▶ _Exercise brief_
From the listing below, pick out each line with the word "objects".
· · · · · · ·
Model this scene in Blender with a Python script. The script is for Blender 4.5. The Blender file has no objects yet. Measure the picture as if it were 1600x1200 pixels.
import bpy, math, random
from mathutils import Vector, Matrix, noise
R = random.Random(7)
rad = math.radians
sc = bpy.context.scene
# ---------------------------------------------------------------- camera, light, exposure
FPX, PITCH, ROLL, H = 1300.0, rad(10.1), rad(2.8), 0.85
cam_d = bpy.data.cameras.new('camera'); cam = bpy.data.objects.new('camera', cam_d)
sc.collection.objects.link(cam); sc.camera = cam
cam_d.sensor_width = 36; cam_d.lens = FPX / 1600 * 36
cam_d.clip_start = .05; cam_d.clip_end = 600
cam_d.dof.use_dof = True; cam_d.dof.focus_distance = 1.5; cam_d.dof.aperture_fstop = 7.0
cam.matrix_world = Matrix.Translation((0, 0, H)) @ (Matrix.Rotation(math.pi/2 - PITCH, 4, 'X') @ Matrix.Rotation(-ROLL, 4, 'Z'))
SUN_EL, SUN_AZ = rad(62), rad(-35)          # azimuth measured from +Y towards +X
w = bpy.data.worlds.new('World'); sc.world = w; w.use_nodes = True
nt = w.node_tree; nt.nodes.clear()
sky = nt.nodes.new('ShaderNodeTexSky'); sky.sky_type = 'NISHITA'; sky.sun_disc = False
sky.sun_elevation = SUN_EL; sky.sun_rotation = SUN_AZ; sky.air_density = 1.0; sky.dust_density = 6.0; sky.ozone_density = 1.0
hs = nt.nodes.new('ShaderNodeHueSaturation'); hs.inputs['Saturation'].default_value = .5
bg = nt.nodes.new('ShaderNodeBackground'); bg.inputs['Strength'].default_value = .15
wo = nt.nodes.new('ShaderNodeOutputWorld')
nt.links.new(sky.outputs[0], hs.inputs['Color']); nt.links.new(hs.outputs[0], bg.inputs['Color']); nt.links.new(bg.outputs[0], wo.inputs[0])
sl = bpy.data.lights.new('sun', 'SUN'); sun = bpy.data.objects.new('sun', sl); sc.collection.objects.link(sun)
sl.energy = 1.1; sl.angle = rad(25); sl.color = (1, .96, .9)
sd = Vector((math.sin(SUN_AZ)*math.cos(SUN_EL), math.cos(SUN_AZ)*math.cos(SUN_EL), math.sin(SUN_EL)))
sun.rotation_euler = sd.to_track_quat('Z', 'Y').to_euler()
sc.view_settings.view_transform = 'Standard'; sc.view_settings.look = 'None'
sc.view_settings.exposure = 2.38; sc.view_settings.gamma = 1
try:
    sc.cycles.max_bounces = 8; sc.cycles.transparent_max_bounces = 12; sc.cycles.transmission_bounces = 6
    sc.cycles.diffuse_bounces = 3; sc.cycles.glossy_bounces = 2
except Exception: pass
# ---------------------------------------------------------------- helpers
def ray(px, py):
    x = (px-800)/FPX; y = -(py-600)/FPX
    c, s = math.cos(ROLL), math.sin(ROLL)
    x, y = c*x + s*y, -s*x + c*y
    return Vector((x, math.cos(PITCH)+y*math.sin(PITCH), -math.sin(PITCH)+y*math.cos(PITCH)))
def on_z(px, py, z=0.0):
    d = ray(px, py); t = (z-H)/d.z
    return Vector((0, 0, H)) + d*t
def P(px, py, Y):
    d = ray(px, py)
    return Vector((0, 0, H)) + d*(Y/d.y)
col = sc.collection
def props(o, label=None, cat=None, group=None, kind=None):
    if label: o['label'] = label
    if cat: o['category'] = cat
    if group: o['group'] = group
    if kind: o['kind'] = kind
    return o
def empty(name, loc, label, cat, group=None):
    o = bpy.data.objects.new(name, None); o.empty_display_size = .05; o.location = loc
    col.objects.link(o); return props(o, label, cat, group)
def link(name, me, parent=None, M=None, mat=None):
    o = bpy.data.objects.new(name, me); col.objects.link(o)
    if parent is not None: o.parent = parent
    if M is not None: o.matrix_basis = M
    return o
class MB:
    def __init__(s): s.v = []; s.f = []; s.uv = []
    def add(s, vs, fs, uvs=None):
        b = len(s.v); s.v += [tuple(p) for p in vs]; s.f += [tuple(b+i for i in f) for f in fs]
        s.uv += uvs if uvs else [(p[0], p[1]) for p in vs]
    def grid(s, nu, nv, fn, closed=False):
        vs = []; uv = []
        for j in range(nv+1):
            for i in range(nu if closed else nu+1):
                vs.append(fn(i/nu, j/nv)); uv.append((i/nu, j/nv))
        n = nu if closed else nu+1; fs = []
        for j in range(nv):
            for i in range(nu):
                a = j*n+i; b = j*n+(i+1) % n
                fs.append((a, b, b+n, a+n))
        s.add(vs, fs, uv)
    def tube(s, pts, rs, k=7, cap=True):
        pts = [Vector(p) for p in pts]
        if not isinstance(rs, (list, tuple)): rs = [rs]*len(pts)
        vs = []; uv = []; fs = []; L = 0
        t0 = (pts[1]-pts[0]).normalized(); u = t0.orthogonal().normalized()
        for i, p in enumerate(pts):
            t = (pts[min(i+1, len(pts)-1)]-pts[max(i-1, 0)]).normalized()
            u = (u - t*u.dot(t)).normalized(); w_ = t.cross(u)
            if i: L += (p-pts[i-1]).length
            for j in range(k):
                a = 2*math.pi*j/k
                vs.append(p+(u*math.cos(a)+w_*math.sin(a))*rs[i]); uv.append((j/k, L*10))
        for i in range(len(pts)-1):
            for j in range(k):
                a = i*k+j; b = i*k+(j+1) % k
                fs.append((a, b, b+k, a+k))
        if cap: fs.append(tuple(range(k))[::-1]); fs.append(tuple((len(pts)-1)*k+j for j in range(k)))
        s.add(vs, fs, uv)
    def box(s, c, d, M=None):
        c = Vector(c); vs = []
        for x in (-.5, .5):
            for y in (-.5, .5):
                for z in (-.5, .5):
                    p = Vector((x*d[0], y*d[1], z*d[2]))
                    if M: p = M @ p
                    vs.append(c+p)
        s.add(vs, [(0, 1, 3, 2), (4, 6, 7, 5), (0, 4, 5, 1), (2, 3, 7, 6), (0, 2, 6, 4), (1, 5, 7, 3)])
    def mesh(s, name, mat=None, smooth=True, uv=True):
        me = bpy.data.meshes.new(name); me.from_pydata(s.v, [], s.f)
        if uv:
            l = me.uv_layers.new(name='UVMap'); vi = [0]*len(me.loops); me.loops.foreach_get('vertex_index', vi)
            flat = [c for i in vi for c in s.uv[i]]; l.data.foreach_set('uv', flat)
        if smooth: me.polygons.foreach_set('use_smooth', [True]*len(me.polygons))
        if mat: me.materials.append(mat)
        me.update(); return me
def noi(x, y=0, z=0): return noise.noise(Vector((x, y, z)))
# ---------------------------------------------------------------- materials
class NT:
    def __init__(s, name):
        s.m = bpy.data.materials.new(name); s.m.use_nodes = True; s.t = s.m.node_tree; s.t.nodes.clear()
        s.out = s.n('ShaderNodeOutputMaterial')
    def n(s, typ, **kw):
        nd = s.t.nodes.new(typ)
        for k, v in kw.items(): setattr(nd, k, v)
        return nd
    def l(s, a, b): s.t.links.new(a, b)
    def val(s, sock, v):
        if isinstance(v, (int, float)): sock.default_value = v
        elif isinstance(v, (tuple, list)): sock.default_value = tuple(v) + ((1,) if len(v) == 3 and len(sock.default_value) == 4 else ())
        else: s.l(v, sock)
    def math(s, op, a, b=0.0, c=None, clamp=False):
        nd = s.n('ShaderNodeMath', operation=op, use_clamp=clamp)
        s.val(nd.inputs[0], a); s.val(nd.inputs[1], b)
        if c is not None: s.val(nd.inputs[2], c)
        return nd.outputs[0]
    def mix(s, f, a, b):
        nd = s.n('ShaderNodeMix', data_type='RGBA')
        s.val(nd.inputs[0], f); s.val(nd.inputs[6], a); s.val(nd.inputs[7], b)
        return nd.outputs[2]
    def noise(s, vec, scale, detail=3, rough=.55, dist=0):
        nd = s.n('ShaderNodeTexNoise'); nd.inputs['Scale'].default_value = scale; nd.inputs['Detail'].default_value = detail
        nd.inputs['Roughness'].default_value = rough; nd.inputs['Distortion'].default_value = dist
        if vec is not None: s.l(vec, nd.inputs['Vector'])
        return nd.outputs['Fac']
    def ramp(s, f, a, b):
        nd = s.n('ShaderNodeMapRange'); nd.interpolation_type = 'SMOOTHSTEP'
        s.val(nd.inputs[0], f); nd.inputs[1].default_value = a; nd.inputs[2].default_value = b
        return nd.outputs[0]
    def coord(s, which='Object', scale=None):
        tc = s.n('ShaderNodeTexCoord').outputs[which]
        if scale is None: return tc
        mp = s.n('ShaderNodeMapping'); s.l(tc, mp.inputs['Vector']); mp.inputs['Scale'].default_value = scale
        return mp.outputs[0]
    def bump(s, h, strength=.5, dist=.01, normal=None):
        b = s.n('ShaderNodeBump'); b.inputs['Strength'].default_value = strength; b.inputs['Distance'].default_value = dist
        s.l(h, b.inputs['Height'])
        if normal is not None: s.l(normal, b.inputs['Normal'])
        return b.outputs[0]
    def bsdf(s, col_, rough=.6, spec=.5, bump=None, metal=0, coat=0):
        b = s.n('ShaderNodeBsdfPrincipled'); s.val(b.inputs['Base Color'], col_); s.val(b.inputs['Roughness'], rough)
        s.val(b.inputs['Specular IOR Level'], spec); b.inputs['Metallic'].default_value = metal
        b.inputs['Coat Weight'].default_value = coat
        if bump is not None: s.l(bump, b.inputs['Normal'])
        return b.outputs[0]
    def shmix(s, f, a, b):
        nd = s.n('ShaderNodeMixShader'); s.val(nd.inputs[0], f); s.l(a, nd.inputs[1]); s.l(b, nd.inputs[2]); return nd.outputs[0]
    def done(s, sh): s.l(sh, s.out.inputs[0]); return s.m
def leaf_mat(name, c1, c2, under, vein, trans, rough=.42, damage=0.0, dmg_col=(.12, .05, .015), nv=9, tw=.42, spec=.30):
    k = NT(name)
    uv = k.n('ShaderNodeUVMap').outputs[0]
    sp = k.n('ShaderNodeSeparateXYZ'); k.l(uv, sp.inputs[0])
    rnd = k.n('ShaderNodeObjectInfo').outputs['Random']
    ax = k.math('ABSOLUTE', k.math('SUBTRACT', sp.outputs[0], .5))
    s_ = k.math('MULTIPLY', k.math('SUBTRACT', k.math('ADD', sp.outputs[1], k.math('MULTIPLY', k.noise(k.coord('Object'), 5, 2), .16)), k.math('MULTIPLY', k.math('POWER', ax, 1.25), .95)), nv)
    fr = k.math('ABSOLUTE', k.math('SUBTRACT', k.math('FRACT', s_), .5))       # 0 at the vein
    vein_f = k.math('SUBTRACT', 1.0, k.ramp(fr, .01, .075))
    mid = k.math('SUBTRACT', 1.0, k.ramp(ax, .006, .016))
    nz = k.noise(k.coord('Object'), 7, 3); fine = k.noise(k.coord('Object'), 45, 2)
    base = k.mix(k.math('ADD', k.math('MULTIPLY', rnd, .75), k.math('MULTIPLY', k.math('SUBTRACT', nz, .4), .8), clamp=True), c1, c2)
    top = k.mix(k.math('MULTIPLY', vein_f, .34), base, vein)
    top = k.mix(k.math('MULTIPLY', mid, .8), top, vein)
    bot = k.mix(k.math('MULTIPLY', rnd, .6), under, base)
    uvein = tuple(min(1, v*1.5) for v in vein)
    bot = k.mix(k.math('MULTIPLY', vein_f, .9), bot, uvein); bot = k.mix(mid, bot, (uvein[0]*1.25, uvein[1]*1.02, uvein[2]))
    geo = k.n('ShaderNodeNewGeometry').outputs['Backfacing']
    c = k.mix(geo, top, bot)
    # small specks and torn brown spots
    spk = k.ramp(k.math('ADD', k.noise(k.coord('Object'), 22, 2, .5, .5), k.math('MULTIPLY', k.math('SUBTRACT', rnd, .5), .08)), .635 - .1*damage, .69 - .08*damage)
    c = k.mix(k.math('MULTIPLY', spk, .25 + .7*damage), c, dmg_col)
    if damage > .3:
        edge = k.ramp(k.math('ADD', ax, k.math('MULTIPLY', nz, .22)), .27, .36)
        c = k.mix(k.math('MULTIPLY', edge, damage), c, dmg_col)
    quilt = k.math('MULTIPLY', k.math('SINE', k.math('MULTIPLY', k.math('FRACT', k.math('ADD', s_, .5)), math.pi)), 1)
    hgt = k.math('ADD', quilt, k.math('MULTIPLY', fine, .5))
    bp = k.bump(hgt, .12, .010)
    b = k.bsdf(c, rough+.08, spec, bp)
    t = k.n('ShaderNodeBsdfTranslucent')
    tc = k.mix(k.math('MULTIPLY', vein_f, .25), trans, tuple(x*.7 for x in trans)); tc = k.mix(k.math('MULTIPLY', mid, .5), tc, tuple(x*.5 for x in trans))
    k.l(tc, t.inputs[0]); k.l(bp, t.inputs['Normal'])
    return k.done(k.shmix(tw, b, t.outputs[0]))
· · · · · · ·
▶ _Response to this exercise_
Model this scene in Blender with a Python script. The script is for Blender 4.5. The Blender file has no objects yet. Measure the picture as if it were 1600x1200 pixels.
cam_d = bpy.data.cameras.new('camera'); cam = bpy.data.objects.new('camera', cam_d)
sc.collection.objects.link(cam); sc.camera = cam
sl = bpy.data.lights.new('sun', 'SUN'); sun = bpy.data.objects.new('sun', sl); sc.collection.objects.link(sun)
    o = bpy.data.objects.new(name, None); o.empty_display_size = .05; o.location = loc
    col.objects.link(o); return props(o, label, cat, group)
    o = bpy.data.objects.new(name, me); col.objects.link(o)